The graduate decision
One day I received a phone call:
“We’ve just hired a highly experienced developer who can join your team next week. There’s one catch though, you’ll have to give up your new graduate developer. What do you want to do?”
To give you some context, this took place in a consultancy. It’s normal for developers to spend 6 months to 2 years at one client gig then move onto a new one. These sort of conversations happen all the time, but this one is different. The budget stretched to a certain size, and to get the new developer, we’d have to sacrifice the graduate.
This team had been going for around two years already. Full of experienced senior developers and some developers with a few years experience. Yet, during that whole time we’d never had a graduate on the team.
This was a large team, and I hadn’t spent much time with the graduate to figure out their mindset and impact since they’d been there for just two weeks.
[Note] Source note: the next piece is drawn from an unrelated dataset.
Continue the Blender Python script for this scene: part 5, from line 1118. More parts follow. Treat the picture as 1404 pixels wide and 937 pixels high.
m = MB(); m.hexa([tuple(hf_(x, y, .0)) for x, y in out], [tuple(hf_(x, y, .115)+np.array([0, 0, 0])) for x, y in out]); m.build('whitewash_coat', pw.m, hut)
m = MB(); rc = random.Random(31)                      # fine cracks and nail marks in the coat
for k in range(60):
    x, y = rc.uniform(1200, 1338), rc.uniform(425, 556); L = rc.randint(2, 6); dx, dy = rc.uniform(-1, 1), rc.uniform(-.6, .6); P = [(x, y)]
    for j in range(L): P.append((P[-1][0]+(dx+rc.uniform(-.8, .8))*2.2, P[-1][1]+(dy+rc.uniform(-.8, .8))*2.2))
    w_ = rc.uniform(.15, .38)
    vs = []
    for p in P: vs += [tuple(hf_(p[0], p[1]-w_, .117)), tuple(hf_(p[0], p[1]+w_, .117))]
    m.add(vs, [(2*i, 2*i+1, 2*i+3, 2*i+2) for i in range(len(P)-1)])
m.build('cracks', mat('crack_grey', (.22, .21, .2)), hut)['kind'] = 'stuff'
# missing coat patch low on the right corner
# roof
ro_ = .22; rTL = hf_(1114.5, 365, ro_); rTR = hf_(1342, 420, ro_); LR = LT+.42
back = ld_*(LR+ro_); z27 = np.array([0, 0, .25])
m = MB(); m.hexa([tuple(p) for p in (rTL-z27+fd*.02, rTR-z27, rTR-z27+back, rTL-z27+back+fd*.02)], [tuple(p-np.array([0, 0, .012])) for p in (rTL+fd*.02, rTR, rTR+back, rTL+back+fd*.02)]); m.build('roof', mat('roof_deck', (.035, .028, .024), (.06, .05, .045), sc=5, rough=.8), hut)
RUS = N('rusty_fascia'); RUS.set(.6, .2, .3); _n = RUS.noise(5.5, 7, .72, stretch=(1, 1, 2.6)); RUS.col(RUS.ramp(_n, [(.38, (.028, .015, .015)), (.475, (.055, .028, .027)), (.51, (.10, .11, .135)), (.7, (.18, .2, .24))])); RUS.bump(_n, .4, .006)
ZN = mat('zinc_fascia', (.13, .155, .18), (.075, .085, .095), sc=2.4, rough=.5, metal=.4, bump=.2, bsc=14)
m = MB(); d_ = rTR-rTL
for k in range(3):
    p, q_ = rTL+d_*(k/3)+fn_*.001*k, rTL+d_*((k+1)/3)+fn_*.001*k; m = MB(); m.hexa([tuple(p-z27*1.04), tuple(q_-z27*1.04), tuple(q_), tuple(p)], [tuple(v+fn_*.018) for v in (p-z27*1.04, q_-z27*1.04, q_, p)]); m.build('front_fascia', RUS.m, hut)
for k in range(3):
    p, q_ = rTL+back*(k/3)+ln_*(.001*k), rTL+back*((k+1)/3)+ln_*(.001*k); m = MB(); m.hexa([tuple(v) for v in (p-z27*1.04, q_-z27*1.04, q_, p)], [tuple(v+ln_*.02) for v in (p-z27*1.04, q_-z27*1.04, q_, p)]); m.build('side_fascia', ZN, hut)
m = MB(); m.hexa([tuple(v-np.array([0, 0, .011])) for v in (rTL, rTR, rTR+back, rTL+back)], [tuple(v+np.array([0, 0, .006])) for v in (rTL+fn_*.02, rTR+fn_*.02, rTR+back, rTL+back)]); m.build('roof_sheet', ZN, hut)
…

But here I was on the phone with pressure to make a decision straight away. The new experienced dev could be on the team within days if I wanted, and the graduate would be going back to head office to work on our corporate website instead.
With lives at stake and not much time I decided to stall:
“Wow, that’s a great opportunity. Please give me a three days to think about it and I’ll get back to you at the end of the week”.
What to do next.
Whenever I’m posed with complex questions like this I seek out advice from my mentors and other folk I respect. Every one I phoned gave the same answer:
“Take the strongest team you can get, it makes your job easier”
It didn’t look good for the graduate. But I wasn’t about to take that advice straight away, the team was already strong, so I decided to spend the next two days with the graduate developer, figuring out what they are about.
When I’m considering graduate developers I’m looking for three traits:
- Energy
- Enthusiasm
- Desire to learn
After spending an hour with the grad I could see they had that in spades. But then I noticed something which I didn’t expect to see or go looking to find. The grad was having a cultural impact on the team. Before they joined only the senior developers were answering questions, but now all the other developers were getting a chance to teach and coach.
Crucially the grad was asking ‘why’ are we working this way. That gave opportunities to coach, but also it shined a light on some old assumptions which were no longer valid. The team had forgotten that we worked a certain way because of a constraint that no longer existed. I remember this working effectively when one ‘why’ question ended up in us being able to release to production 30% faster then we could before. That was massive for us.
By the time Friday had come around I knew my decision. I thanked our staffing folk for the opportunity but I’d like to stick with the graduate developer instead.
You are probably asking yourself a question now: Should I take on a graduate developer?
Don’t worry, I’ve asked around and got this question covered for you:
It depends – [All consultants]
It’s the only honest answer sorry. But I think it depends on two questions:
- How strong is your team?
- What is the culture like?
On a team of strong developers you still have some disparity between them, meaning most of the coaching opportunities are going to one or two individuals. If this is your situation you want to consider what the culture is like on your team. Would you like to give those opportunities to your other developers?
Are folk still asking ‘why’? Are you challenging your assumptions, rather than saying “we’ve always worked this way”. If so then you will benefit from having a graduate come in and improve the culture there, cleaning away some of the pessimism with an optimistic personality.
Again though, if you don’t have a strong team, you might want to avoid adding more inexperienced developers. I’ve once made the mistake of hiring too many graduates into a team at one time. The culture suffered resulting in cliques, escaped defects and ineffective communication.
You might choose to hire a graduate now, but whatever you choose to do please remember this:
Whenever you add or remove a person from your team. You have a new team. The previous team is gone.
Each person brings principles, practives and role specialisations. When they leave the values of the team change. How the team likes to work changes, how they communicate will change. The change is not always for the best, but if you watch your teams culture then you can make better decisions about who to bring into your team next.